Atravessada a autoestrada, nova modificação, perto da aldeia de Valadares, obrigando a um "corridinho", ora vai, ora vem, até se enveredar finalmente pelo caminho certo, que conduz à imponente Ferida Má - a cascata do Pincho, como ali lhe chamam.
Este foi, aliás, o local escolhido para repor energias, até porque, contando com os enganos, mais de 5 horas de caminho já estavam feitas.
Cascata da Ferida Má (Pedra Ferida ou Pincho)
Nota: em breve serão disponibilizadas outras imagens deste importante Monumento Natural Local.
Dali a S. Lourenço da Montaria é um "saltinho". Um ponto de interesse pelo meio - a aldeia de Espantar - típica e deserta, à exceção de uma ou outra camponesa, daquela estirpe resistente ao tempo e ás agruras da vida, cuja idade enruga, mas não verga os corpos secos, vestidos de luto e de freima, mas que se movem seguros, entre os campos e as casas, entre as hortas e as cortes, fazendo pela vida; por muito que ela amargue, é sempre a "nossa vida".
Fonte pública em Espantar
Moinho, em Espantar
"Ora, muito boas tardes!", dizemos, menos por delicadeza do que por um sentimento indefinido (e involuntário) que teima em diferenciar o rústico do citadino. "Muito boas tardes, senhores! Passem bem. Saudinha!". O tom é perfeitamente genuíno e sabe-nos bem.
Uma paragem ainda na Montaria. Afinal a temperatura amena cedeu à força do sol e a ameaça da chuva está, por ora, afastada.
O calor a apertar, os quilómetros nas pernas e uma subida "brutal" à espreita, são argumentos mais que suficientes para uma curta pausa. Depois, é cerrar os dentes e seguir. O trilho está bem definido, diariamente calcorreado pelos pastores e pelo gado.

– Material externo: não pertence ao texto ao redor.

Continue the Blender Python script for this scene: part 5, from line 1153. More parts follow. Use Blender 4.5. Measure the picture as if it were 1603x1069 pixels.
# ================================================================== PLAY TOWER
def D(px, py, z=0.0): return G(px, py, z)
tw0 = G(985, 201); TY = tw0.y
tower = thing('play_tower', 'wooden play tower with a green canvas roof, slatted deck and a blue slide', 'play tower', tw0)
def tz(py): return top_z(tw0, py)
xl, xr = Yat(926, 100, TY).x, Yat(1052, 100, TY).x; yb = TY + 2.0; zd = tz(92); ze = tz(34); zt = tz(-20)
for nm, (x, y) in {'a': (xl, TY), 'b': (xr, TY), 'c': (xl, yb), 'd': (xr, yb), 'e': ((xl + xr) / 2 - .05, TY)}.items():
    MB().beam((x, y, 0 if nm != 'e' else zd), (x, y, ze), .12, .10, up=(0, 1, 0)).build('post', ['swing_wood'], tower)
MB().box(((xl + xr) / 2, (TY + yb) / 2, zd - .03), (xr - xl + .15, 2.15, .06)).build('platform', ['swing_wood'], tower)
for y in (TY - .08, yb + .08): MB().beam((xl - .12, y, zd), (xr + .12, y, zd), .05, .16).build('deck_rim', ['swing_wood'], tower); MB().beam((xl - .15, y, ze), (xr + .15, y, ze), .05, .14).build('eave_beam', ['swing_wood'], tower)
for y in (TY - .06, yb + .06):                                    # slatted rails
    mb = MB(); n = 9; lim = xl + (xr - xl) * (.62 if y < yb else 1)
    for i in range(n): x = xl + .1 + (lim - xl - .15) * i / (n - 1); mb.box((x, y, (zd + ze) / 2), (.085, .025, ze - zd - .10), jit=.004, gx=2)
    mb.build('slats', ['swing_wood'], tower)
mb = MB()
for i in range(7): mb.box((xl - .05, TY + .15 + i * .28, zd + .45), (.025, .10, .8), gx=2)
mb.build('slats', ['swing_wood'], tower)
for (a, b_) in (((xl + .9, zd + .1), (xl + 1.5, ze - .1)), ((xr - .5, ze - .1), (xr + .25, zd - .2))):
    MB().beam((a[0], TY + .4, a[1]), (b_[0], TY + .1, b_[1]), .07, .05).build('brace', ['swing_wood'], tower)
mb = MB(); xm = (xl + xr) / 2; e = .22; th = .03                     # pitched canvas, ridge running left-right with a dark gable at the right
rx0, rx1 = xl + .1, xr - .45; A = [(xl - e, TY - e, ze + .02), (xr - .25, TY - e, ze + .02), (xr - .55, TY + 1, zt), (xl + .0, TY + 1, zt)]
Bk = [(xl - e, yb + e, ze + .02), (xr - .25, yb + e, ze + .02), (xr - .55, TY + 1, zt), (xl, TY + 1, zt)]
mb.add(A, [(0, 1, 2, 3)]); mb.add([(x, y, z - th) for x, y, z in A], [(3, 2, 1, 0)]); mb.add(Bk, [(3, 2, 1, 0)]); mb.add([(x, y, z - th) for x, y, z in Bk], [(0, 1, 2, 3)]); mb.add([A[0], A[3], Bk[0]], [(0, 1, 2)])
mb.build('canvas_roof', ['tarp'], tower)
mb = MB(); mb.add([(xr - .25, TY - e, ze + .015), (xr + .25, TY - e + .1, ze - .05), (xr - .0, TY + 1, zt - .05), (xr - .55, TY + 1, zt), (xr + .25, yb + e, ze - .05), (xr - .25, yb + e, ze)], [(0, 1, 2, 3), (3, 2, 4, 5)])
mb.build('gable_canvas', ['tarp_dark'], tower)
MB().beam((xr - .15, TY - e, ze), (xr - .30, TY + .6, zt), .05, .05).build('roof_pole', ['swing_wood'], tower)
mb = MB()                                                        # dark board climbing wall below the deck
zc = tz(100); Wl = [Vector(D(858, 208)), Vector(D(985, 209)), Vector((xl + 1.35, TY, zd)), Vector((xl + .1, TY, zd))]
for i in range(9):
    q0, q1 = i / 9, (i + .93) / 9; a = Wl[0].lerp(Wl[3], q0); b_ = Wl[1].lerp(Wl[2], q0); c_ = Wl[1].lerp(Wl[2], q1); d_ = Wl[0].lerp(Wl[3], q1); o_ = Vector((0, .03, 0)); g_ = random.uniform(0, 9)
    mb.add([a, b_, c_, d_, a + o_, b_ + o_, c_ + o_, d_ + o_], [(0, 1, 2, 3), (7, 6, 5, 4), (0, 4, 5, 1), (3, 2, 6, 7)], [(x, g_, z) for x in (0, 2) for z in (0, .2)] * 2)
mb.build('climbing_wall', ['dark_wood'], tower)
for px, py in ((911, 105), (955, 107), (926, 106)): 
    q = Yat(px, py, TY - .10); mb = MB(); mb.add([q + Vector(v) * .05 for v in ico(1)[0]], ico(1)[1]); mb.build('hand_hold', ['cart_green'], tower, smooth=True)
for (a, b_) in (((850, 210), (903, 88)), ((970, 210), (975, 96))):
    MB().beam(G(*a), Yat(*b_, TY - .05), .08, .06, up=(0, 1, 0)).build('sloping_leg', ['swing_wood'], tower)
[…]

"Porta da Vila", assim lhe chamam as gentes da Montaria - uma curiosa formação granítica criada pela natureza
Gruta, junto ao santuário
Santuário de Nossa Senhora do Minho
Os aventureiros, Jorge e Carlos
Terminamos com um total de mais de 9 horas, se lhe somarmos os tempos de paragem, com um sentimento de concretização enorme.